Faiz yükü bütçeyi yuttu, vatandaşın cebini boşalttı
Türkiye ekonomisi, Mart 2018'den bu yana süregelen bir iktisadi buhranın pençesinde. Uzmanlar, ekonomik verilerdeki kısmi iyileşmelere rağmen, reel sektör ve hane halkı üzerindeki baskının artarak devam ettiğini belirtiyor.

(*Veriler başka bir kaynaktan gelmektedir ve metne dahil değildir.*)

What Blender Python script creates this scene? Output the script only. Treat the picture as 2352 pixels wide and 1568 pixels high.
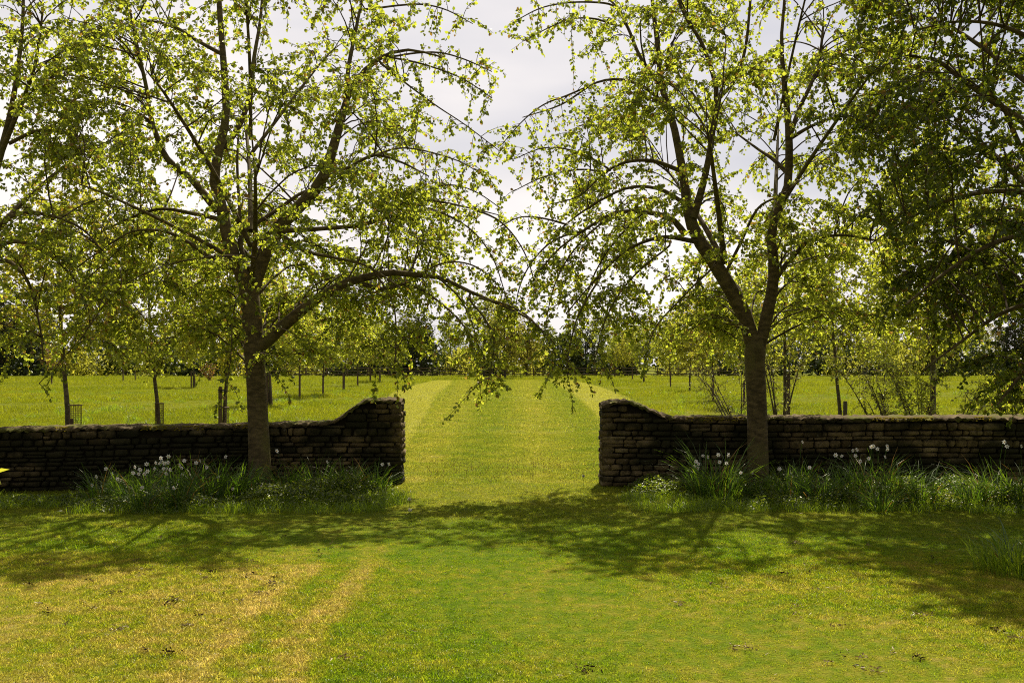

Finansal piyasalardaki dalgalanmaların stabilize olduğu bir döneme girilse de, yüksek faiz yükü ve artan işsizlik, toplumsal refahı derinden etkiliyor.
Merkez Bankası'nın faiz artırma kararları, döviz kuru istikrarını sağlama ve enflasyonu kontrol altında tutma çabalarının bir sonucu olarak yorumlansa da, bunun ağır bir bedeli olduğu vurgulanıyor. Bütçenin ilk dört ayında faiz ödemelerinin 723 milyar liraya ulaşması ve geçen yıla göre yüzde 99 artış göstermesi, kamunun ve dolayısıyla vatandaşların cebinden çıkan paranın ciddi boyutlara ulaştığını gösteriyor. Diğer harcamalardaki artışın yüzde 37-38 seviyesinde kalması, faiz ödemelerinin bütçe üzerindeki orantısız yükünü ortaya koyuyor. Bu durum, eğitim, sağlık gibi temel hizmetlere ayrılan kaynakların kısıtlanmasına yol açıyor.
REEL SEKTÖR VE İSTİHDAM ÜZERİNDEKİ ETKİLER
Yüksek faizler, reel sektörün borçlanma maliyetlerini artırarak yatırım ve üretim süreçlerini olumsuz etkiliyor. Geleceğe yönelik tüketim ve üretim beklentilerinin bozulması, işsizlik oranlarının artmasına ve mevcut işsizlik seviyelerinin (%28-29) tarihi zirvelerine ulaşmasına neden oluyor. Bu durum, özellikle küçük ve orta ölçekli işletmelerin ayakta kalma mücadelesini zorlaştırıyor.
ENFLASYON VE SATIN ALMA GÜCÜ
Resmi enflasyon rakamları düşüş gösterse de, vatandaşların satın alma gücündeki kayıp devam ediyor. Asgari ücretin reel değerinin ciddi oranda azalması, dar gelirli aileler için geçim sıkıntısını derinleştiriyor. Özellikle büyük şehirlerde başlayan kira gibi sorunlar, artık küçük şehirlere de yayılmış durumda.
Ekonomik sıkıntıların yanı sıra, siyasi gelişmeler de toplumsal gerilimi artırıyor. Uzmanlar, finansal istikrardan ziyade toplumsal istikrara odaklanılması gerektiğini belirtiyor. Toplumun artan mutsuzluğu ve geleceksizlik hissi, sandık dışı tepkilerin ortaya çıkma potansiyelini artırıyor. Bu durum, "düdüklü tencere" benzetmesiyle, biriken toplumsal baskının yakın zamanda bir şekilde dışa vurabileceği uyarısını taşıyor.
Bu zorlu süreçte, iyi haber olarak dış ödeme risklerinin azaldığı ve döviz kuru şoku risklerinin bertaraf edildiği belirtiliyor. Ancak, finansal istikrarın sağlanması adına ödenen bedelin, reel sektör ve hane halkı üzerinde yarattığı derin yara, önümüzdeki dönemde daha da belirginleşebilir.